## THE EXERCISE:
Pictures don't belong in the copy; print all the records exactly.

## RECORD EXCERPTS:
┌────────

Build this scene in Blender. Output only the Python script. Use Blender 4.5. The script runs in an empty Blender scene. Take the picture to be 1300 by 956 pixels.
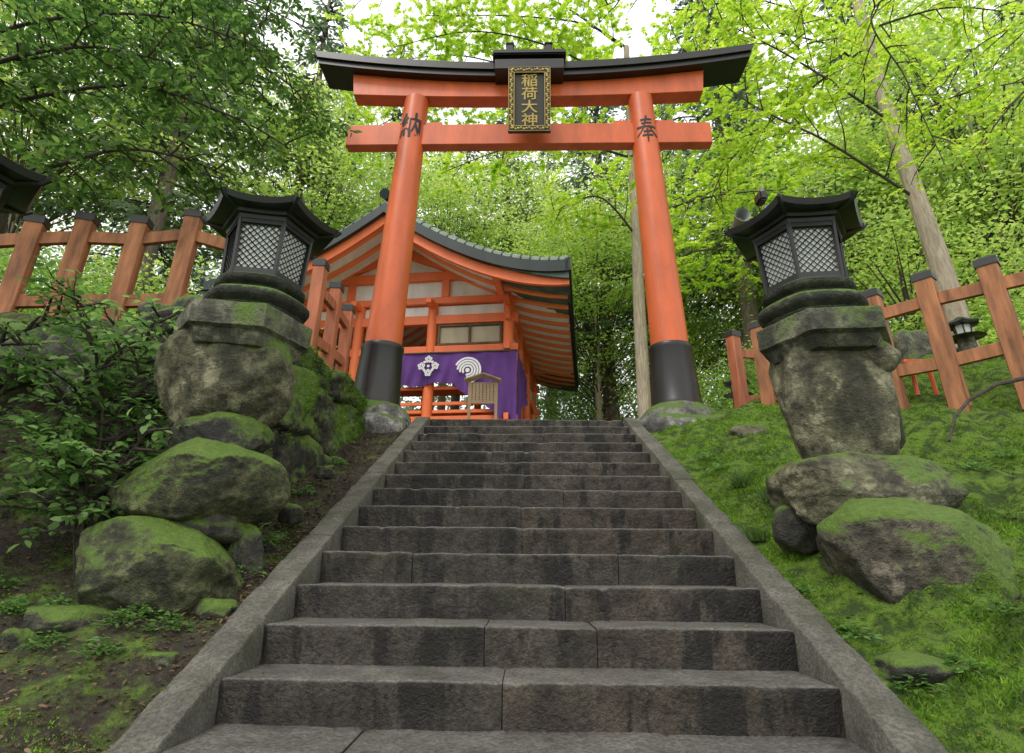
import bpy, bmesh, math, random
import numpy as np
from mathutils import Vector, Matrix, noise
random.seed(7); rng = np.random.default_rng(7)
R = math.radians; PI = math.pi
sc = bpy.context.scene; col = sc.collection
# ------------------------------------------------------------ camera
F = 720.0; CX = 650.0; CY = 433.5
P_ = R(21.5); A_ = R(1.55); RO = R(0.6); EYE = Vector((0, 0, 1.5))
fw = Vector((-math.sin(A_)*math.cos(P_), math.cos(A_)*math.cos(P_), math.sin(P_)))
r0 = Vector((math.cos(A_), math.sin(A_), 0)); u0 = r0.cross(fw)
rt = (math.cos(RO)*r0 + math.sin(RO)*u0).normalized(); up = rt.cross(fw)
cd = bpy.data.cameras.new('camera'); cam = bpy.data.objects.new('camera', cd); col.objects.link(cam)
cam.matrix_world = Matrix(((rt.x, up.x, -fw.x, EYE.x), (rt.y, up.y, -fw.y, EYE.y), (rt.z, up.z, -fw.z, EYE.z), (0, 0, 0, 1)))
cd.sensor_width = 36; cd.lens = 36*F/1300; cd.shift_y = -44.5/1300; cd.clip_end = 2000; cd.clip_start = 0.05
sc.camera = cam
def ray(px, py): return fw + rt*((px-CX)/F) - up*((py-CY)/F)
def at(px, py, Y):
    d = ray(px, py); return EYE + d*(Y/d.y)
def pxm(v): return F/((v-EYE).dot(fw))
# ------------------------------------------------------------ materials
def M(name, rough=0.6, metal=0.0):
    m = bpy.data.materials.new(name); m.use_nodes = True; nt = m.node_tree
    b = nt.nodes['Principled BSDF']; b.inputs['Roughness'].default_value = rough; b.inputs['Metallic'].default_value = metal
    return m, nt, b
def nd(nt, t, **k):
    n = nt.nodes.new(t)
    for a, v in k.items(): setattr(n, a, v)
    return n
def noi(nt, scale, detail=6, rough=0.6, vec=None, sc3=None):
    n = nd(nt, 'ShaderNodeTexNoise'); n.inputs['Scale'].default_value = scale
    n.inputs['Detail'].default_value = detail; n.inputs['Roughness'].default_value = rough
    if vec is None:
        vec = nd(nt, 'ShaderNodeTexCoord').outputs['Object']
    if sc3:
        mp = nd(nt, 'ShaderNodeMapping'); mp.inputs['Scale'].default_value = sc3
        nt.links.new(vec, mp.inputs[0]); vec = mp.outputs[0]
    nt.links.new(vec, n.inputs['Vector']); return n.outputs['Fac']
def ramp(nt, fac, stops):
    n = nd(nt, 'ShaderNodeValToRGB'); cr = n.color_ramp
    while len(cr.elements) < len(stops): cr.elements.new(0.5)
    for e, (p, c) in zip(cr.elements, stops):
        e.position = p; e.color = (c, c, c, 1) if isinstance(c, (int, float)) else (*c, 1)
    nt.links.new(fac, n.inputs[0]); return n.outputs[0]
def mix(nt, fac, a, b, mode='MIX'):
    n = nd(nt, 'ShaderNodeMix', data_type='RGBA', blend_type=mode)
    for s, v in ((n.inputs[0], fac), (n.inputs[6], a), (n.inputs[7], b)):
        if isinstance(v, (int, float)): s.default_value = v
        elif isinstance(v, tuple): s.default_value = (*v, 1)
        else: nt.links.new(v, s)
    return n.outputs[2]
def math_(nt, op, a, b=0.0):
    n = nd(nt, 'ShaderNodeMath', operation=op)
    for s, v in ((n.inputs[0], a), (n.inputs[1], b)):
        if isinstance(v, (int, float)): s.default_value = v
        else: nt.links.new(v, s)
    return n.outputs[0]
def bump(nt, b, h, st=0.4, dist=0.02):
    n = nd(nt, 'ShaderNodeBump'); n.inputs['Strength'].default_value = st; n.inputs['Distance'].default_value = dist
    nt.links.new(h, n.inputs['Height']); nt.links.new(n.outputs[0], b.inputs['Normal'])
def nz(nt):
    g = nd(nt, 'ShaderNodeNewGeometry'); s = nd(nt, 'ShaderNodeSeparateXYZ')
    nt.links.new(g.outputs['Normal'], s.inputs[0]); return s.outputs[2]
MOSS_D = (0.03, 0.058, 0.008); MOSS_L = (0.15, 0.25, 0.022)
def rockmat(name, c1, c2, c3, moss=0.5, zw=0.32):
    m, nt, b = M(name, 0.72)
    n1 = noi(nt, 2.6, 8, 0.6); n2 = noi(nt, 24, 6, 0.7); n3 = noi(nt, 1.5, 5, 0.65); n5 = noi(nt, 7, 6, 0.7)
    c = ramp(nt, n1, [(0.32, c1), (0.5, c2), (0.68, c3)])
    c = mix(nt, ramp(nt, n5, [(0.38, 0.85), (0.49, 0.0)]), c, tuple(x*0.3 for x in c1))
    c = mix(nt, ramp(nt, n2, [(0.35, 0.7), (0.6, 0.0)]), c, tuple(x*0.3 for x in c1))
    c = mix(nt, ramp(nt, n5, [(0.54, 0.0), (0.64, 0.65)]), c, tuple(min(1, x*1.6) for x in c3))
    dk = noi(nt, 1.9, 4, .5, sc3=(1.6, 1.6, .5))
    c = mix(nt, ramp(nt, dk, [(0.53, 0.0), (0.62, 0.7)]), c, tuple(x*0.3 for x in c1))
    z = nz(nt)
    k = math_(nt, 'ADD', math_(nt, 'MULTIPLY', z, zw), n3)
    k = math_(nt, 'ADD', k, math_(nt, 'MULTIPLY', n5, 0.55))
    t = 1.10 - 0.42*moss
    mk = ramp(nt, k, [(min(.97, t-0.10), 0.0), (min(.99, t+0.05), 1.0)])
    mc = mix(nt, noi(nt, 40, 4), MOSS_D, MOSS_L)
    c = mix(nt, mk, c, mc)
    nt.links.new(c, b.inputs['Base Color'])
    h = math_(nt, 'ADD', math_(nt, 'MULTIPLY', n2, 0.7), math_(nt, 'MULTIPLY', n5, 1.1)); h = math_(nt, 'ADD', h, math_(nt, 'MULTIPLY', noi(nt, 90, 3), 0.4))
    bump(nt, b, h, 0.9, 0.03)
    return m
mt_bould = rockmat('boulder_stone', (0.07, 0.066, 0.036), (0.16, 0.15, 0.085), (0.27, 0.255, 0.16), 0.26)
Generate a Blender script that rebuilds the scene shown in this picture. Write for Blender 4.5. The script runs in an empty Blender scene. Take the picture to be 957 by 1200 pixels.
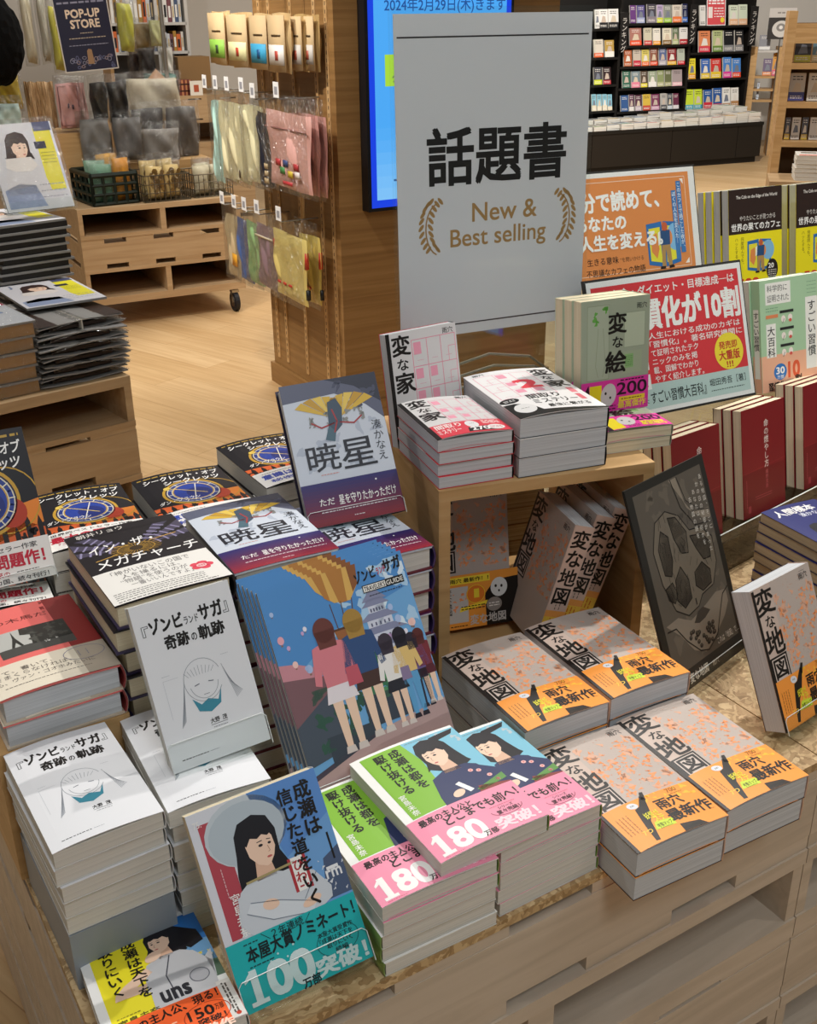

└────────

## ANSWER TO THIS PROBLEM:
Build this scene in Blender. Output only the Python script. Use Blender 4.5. The script runs in an empty Blender scene. Take the picture to be 1300 by 956 pixels.
import bpy, bmesh, math, random
import numpy as np
from mathutils import Vector, Matrix, noise
random.seed(7); rng = np.random.default_rng(7)
R = math.radians; PI = math.pi
sc = bpy.context.scene; col = sc.collection
# ------------------------------------------------------------ camera
F = 720.0; CX = 650.0; CY = 433.5
P_ = R(21.5); A_ = R(1.55); RO = R(0.6); EYE = Vector((0, 0, 1.5))
fw = Vector((-math.sin(A_)*math.cos(P_), math.cos(A_)*math.cos(P_), math.sin(P_)))
r0 = Vector((math.cos(A_), math.sin(A_), 0)); u0 = r0.cross(fw)
rt = (math.cos(RO)*r0 + math.sin(RO)*u0).normalized(); up = rt.cross(fw)
cd = bpy.data.cameras.new('camera'); cam = bpy.data.objects.new('camera', cd); col.objects.link(cam)
cam.matrix_world = Matrix(((rt.x, up.x, -fw.x, EYE.x), (rt.y, up.y, -fw.y, EYE.y), (rt.z, up.z, -fw.z, EYE.z), (0, 0, 0, 1)))
cd.sensor_width = 36; cd.lens = 36*F/1300; cd.shift_y = -44.5/1300; cd.clip_end = 2000; cd.clip_start = 0.05
sc.camera = cam
def ray(px, py): return fw + rt*((px-CX)/F) - up*((py-CY)/F)
def at(px, py, Y):
    d = ray(px, py); return EYE + d*(Y/d.y)
def pxm(v): return F/((v-EYE).dot(fw))
# ------------------------------------------------------------ materials
def M(name, rough=0.6, metal=0.0):
    m = bpy.data.materials.new(name); m.use_nodes = True; nt = m.node_tree
    b = nt.nodes['Principled BSDF']; b.inputs['Roughness'].default_value = rough; b.inputs['Metallic'].default_value = metal
    return m, nt, b
def nd(nt, t, **k):
    n = nt.nodes.new(t)
    for a, v in k.items(): setattr(n, a, v)
    return n
def noi(nt, scale, detail=6, rough=0.6, vec=None, sc3=None):
    n = nd(nt, 'ShaderNodeTexNoise'); n.inputs['Scale'].default_value = scale
    n.inputs['Detail'].default_value = detail; n.inputs['Roughness'].default_value = rough
    if vec is None:
        vec = nd(nt, 'ShaderNodeTexCoord').outputs['Object']
    if sc3:
        mp = nd(nt, 'ShaderNodeMapping'); mp.inputs['Scale'].default_value = sc3
        nt.links.new(vec, mp.inputs[0]); vec = mp.outputs[0]
    nt.links.new(vec, n.inputs['Vector']); return n.outputs['Fac']
def ramp(nt, fac, stops):
    n = nd(nt, 'ShaderNodeValToRGB'); cr = n.color_ramp
    while len(cr.elements) < len(stops): cr.elements.new(0.5)
    for e, (p, c) in zip(cr.elements, stops):
        e.position = p; e.color = (c, c, c, 1) if isinstance(c, (int, float)) else (*c, 1)
    nt.links.new(fac, n.inputs[0]); return n.outputs[0]
def mix(nt, fac, a, b, mode='MIX'):
    n = nd(nt, 'ShaderNodeMix', data_type='RGBA', blend_type=mode)
    for s, v in ((n.inputs[0], fac), (n.inputs[6], a), (n.inputs[7], b)):
        if isinstance(v, (int, float)): s.default_value = v
        elif isinstance(v, tuple): s.default_value = (*v, 1)
        else: nt.links.new(v, s)
    return n.outputs[2]
def math_(nt, op, a, b=0.0):
    n = nd(nt, 'ShaderNodeMath', operation=op)
    for s, v in ((n.inputs[0], a), (n.inputs[1], b)):
        if isinstance(v, (int, float)): s.default_value = v
        else: nt.links.new(v, s)
    return n.outputs[0]
def bump(nt, b, h, st=0.4, dist=0.02):
    n = nd(nt, 'ShaderNodeBump'); n.inputs['Strength'].default_value = st; n.inputs['Distance'].default_value = dist
    nt.links.new(h, n.inputs['Height']); nt.links.new(n.outputs[0], b.inputs['Normal'])
def nz(nt):
    g = nd(nt, 'ShaderNodeNewGeometry'); s = nd(nt, 'ShaderNodeSeparateXYZ')
    nt.links.new(g.outputs['Normal'], s.inputs[0]); return s.outputs[2]
MOSS_D = (0.03, 0.058, 0.008); MOSS_L = (0.15, 0.25, 0.022)
def rockmat(name, c1, c2, c3, moss=0.5, zw=0.32):
    m, nt, b = M(name, 0.72)
    n1 = noi(nt, 2.6, 8, 0.6); n2 = noi(nt, 24, 6, 0.7); n3 = noi(nt, 1.5, 5, 0.65); n5 = noi(nt, 7, 6, 0.7)
    c = ramp(nt, n1, [(0.32, c1), (0.5, c2), (0.68, c3)])
    c = mix(nt, ramp(nt, n5, [(0.38, 0.85), (0.49, 0.0)]), c, tuple(x*0.3 for x in c1))
    c = mix(nt, ramp(nt, n2, [(0.35, 0.7), (0.6, 0.0)]), c, tuple(x*0.3 for x in c1))
    c = mix(nt, ramp(nt, n5, [(0.54, 0.0), (0.64, 0.65)]), c, tuple(min(1, x*1.6) for x in c3))
    dk = noi(nt, 1.9, 4, .5, sc3=(1.6, 1.6, .5))
    c = mix(nt, ramp(nt, dk, [(0.53, 0.0), (0.62, 0.7)]), c, tuple(x*0.3 for x in c1))
    z = nz(nt)
    k = math_(nt, 'ADD', math_(nt, 'MULTIPLY', z, zw), n3)
    k = math_(nt, 'ADD', k, math_(nt, 'MULTIPLY', n5, 0.55))
    t = 1.10 - 0.42*moss
    mk = ramp(nt, k, [(min(.97, t-0.10), 0.0), (min(.99, t+0.05), 1.0)])
    mc = mix(nt, noi(nt, 40, 4), MOSS_D, MOSS_L)
    c = mix(nt, mk, c, mc)
    nt.links.new(c, b.inputs['Base Color'])
    h = math_(nt, 'ADD', math_(nt, 'MULTIPLY', n2, 0.7), math_(nt, 'MULTIPLY', n5, 1.1)); h = math_(nt, 'ADD', h, math_(nt, 'MULTIPLY', noi(nt, 90, 3), 0.4))
    bump(nt, b, h, 0.9, 0.03)
    return m
mt_bould = rockmat('boulder_stone', (0.07, 0.066, 0.036), (0.16, 0.15, 0.085), (0.27, 0.255, 0.16), 0.26)
Generate a Blender script that rebuilds the scene shown in this picture. Write for Blender 4.5. The script runs in an empty Blender scene. Take the picture to be 957 by 1200 pixels.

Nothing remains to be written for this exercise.